When you’re an influential musician, people tend to ask you what you’ve been listening to lately. Here at 5 for 20, we’re just as keen to find out what records loom large in our favourite artists’ memory banks. So, we’re asking folks for their top five records of the last 20 years.
This week we caught up with Toronto’s Dave Ullrich ahead of his trip to St. John’s, N.L., for the second annual Lawnya Vawnya festival of independent music and arts, which takes place April 18 to 22. Ullrich might be best known for his role as the drummer in the beloved band the Inbreds, a tremendous influence on Canadian indie rock in the 1990s.
When they broke up on good terms in 1998, singer Mike O’Neill released great solo efforts (including the recent Wild Lines), while Ullrich started the online digital music store, zunior.com, and recorded his own songs under the moniker Egger. The Inbreds have gotten back together every once in a while over the last 14 years for the odd show, including a recent appearance at CMW in Toronto, and again this week for Lawnya Vawnya. It seemed like a good time to get Ullrich’s take on significant records that we all should hear.
“For this request for CBC Music, I'm going to take the term 'rock' very literally,” he explains. “That means I'm starting from the perspective that these albums literally rock, and that they are my top rock albums from the last 20 years.
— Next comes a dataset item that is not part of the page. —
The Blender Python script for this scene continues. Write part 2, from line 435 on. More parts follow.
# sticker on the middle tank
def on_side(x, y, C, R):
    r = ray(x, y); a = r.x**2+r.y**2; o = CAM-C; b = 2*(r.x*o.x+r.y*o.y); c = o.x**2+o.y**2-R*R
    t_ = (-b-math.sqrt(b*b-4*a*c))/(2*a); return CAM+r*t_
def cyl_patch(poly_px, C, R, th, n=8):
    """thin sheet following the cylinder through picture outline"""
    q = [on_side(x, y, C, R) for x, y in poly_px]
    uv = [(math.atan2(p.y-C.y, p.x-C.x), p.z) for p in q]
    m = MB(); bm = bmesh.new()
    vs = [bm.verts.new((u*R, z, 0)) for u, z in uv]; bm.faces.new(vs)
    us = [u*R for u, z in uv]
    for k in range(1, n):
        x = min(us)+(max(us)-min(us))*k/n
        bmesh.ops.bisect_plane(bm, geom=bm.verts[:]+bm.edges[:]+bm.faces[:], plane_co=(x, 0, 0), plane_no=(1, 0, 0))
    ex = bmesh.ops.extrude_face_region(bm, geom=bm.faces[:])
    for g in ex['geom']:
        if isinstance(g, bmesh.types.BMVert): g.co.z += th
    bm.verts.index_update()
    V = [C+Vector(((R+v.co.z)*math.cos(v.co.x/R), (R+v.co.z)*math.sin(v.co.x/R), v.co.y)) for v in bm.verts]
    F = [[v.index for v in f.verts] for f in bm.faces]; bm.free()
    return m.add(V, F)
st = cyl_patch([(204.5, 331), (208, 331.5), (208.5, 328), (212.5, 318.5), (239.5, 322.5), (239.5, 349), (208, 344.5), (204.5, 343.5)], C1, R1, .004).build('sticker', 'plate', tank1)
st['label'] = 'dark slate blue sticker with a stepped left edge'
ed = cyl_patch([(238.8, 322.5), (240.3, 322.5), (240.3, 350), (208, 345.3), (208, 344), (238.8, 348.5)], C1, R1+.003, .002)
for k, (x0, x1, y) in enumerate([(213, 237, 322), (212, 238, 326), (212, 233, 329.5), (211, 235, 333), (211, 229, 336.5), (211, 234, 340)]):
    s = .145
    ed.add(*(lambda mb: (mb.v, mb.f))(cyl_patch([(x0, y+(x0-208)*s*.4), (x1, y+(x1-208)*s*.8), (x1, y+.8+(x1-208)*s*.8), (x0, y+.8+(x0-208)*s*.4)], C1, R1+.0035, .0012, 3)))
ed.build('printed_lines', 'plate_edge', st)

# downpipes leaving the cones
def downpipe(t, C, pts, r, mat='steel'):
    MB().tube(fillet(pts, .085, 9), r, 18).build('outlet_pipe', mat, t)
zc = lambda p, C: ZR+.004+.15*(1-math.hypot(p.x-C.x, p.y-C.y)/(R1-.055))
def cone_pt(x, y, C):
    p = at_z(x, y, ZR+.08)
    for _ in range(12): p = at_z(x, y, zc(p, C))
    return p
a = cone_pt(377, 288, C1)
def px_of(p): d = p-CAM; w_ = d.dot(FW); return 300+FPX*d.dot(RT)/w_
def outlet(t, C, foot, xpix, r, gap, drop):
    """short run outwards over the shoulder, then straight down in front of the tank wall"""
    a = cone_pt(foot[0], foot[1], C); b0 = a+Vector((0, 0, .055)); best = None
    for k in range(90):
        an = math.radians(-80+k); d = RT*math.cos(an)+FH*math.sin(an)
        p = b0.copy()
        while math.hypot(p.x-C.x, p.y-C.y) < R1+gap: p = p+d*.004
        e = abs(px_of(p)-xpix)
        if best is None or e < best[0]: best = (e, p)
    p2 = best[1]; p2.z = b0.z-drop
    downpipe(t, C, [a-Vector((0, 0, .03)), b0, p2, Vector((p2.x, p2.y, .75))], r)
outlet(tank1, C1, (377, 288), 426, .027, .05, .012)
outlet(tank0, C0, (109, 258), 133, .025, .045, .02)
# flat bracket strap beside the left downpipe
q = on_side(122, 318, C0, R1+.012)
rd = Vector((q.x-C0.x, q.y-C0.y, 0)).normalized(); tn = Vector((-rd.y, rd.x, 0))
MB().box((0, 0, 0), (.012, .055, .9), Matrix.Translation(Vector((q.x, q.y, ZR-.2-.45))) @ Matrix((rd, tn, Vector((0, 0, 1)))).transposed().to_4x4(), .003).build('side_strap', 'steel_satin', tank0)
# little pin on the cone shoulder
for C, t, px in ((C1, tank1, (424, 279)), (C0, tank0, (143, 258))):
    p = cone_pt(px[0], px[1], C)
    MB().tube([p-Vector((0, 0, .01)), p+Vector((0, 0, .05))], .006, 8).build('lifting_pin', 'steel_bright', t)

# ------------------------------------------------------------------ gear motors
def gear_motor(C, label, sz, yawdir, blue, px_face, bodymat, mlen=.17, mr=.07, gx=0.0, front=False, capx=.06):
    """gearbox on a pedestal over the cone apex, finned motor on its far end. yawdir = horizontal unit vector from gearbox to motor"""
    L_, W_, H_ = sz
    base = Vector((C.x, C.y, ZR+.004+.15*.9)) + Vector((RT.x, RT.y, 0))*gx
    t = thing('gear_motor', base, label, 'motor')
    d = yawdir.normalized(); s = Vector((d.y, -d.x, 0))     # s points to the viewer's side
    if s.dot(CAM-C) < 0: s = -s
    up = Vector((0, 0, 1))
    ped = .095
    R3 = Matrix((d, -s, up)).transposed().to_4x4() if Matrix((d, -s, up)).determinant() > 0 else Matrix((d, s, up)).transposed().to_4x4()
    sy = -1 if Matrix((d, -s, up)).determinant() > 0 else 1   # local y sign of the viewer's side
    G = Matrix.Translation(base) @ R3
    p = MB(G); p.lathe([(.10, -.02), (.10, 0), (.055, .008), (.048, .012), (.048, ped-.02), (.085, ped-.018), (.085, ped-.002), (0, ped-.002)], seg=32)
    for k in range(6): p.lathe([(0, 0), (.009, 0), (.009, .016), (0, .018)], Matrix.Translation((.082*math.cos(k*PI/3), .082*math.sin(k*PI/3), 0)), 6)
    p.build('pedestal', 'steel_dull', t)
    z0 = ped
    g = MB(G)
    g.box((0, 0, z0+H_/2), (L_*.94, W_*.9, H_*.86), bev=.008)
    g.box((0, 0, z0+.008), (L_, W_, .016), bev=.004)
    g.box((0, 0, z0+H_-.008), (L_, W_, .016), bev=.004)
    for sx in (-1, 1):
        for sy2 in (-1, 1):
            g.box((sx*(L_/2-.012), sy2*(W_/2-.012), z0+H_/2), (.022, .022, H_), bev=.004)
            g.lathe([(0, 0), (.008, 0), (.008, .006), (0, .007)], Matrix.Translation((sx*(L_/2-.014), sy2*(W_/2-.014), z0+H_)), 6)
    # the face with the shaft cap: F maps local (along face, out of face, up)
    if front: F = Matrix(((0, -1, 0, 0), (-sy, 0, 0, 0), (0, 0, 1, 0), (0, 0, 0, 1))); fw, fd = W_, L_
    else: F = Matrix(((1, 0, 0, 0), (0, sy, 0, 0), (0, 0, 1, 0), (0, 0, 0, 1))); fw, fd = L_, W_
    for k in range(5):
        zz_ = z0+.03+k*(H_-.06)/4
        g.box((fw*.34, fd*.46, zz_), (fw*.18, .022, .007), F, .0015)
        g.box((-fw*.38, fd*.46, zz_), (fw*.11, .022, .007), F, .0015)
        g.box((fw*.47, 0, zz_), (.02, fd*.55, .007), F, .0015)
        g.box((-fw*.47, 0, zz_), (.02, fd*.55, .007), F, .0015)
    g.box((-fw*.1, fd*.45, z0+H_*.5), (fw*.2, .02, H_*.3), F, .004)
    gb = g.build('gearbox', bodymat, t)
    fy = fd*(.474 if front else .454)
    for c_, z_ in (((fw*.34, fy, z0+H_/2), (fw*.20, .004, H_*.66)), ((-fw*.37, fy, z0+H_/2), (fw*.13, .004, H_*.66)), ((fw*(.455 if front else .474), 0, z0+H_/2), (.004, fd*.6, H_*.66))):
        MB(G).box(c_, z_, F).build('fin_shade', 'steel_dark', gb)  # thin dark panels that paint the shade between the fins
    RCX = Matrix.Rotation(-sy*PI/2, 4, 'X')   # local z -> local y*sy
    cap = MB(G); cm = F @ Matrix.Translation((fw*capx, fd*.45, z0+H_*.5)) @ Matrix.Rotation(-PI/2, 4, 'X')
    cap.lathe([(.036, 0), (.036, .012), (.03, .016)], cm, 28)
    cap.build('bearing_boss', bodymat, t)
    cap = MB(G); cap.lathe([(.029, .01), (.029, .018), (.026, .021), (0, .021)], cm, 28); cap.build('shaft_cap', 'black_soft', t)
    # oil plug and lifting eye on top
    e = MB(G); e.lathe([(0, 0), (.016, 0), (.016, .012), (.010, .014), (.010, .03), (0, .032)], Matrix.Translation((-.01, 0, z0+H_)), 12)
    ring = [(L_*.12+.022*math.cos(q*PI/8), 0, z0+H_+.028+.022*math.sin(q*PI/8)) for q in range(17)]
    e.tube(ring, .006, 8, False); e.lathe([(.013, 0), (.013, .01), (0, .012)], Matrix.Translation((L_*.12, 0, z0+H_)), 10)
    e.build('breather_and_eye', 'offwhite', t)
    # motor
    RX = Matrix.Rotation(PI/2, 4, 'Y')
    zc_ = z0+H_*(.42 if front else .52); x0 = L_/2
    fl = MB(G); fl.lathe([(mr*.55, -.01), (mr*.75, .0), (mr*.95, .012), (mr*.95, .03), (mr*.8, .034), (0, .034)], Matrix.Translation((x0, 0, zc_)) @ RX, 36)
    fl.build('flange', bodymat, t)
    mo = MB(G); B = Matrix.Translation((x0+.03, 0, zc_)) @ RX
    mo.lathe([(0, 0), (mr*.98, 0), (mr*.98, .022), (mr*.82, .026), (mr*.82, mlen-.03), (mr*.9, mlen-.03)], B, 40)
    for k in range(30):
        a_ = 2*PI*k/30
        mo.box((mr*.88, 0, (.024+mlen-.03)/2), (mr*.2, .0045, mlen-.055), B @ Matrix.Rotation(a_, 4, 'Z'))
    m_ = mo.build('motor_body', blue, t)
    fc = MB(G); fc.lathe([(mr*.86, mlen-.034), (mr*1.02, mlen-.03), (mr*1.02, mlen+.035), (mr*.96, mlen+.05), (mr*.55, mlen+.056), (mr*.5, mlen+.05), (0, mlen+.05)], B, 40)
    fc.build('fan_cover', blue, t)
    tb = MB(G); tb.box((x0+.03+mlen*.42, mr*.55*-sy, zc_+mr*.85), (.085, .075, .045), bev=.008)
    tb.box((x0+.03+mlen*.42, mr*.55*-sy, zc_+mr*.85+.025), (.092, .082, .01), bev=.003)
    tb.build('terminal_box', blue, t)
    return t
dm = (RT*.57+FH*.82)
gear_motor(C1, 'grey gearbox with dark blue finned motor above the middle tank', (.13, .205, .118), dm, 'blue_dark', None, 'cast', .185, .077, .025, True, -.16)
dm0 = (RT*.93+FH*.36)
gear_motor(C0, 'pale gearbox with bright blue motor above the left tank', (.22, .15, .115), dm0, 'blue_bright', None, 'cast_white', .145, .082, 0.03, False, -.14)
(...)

Admittedly, these days I listen to a lot more cooled-down acoustic music (like Great Lake Swimmers or Mark Kozelek) now that I have kids, but this is a list that had a specific impact on me and, I believe, the music business at large.”
100% Fun by Matthew Sweet (1995)
This album has great players, great melodies and great songs. This is power pop with a soul and rock with brains. The Inbreds were lucky enough to do a series of shows with Matthew and it was amazing to hear these songs live on a daily basis.
In the Aeroplane Over the Sea by Neutral Milk Hotel (1998)
Big, weird, diverse, odd instrumentation, melodic, intelligent and mysterious. This is a band that was born with a giant "self destruct" button, and luckily they got this album out before the boom.
Mass Romantic by the New Pornographers (2000)
This is a band with more layers than a Skookum Chief hamburger, and a true all-in-one meal deal that was cookin' right from the very first song. The original Canadian collective with heavy credentials, heavy propulsion and heavy-duty rock magic.
Gimme Fiction by Spoon (2005)
Their sound has always struck me as very modern because, although the vibe can be Beatlesque, Spoon brings in razor-sharp groove elements that make the songs danceable without being dorky. The band's production/studio skills are second to none and they have created an iconic new sound.
Modern Guilt by Beck (2008)
Beck has always been that odd chameleon-like character who changes it up on every record. Although he's pretty much stopped recording his own music, his last album rocks. For Beck, these songs are pretty straight-up, but it is rock solid and sounds good loud.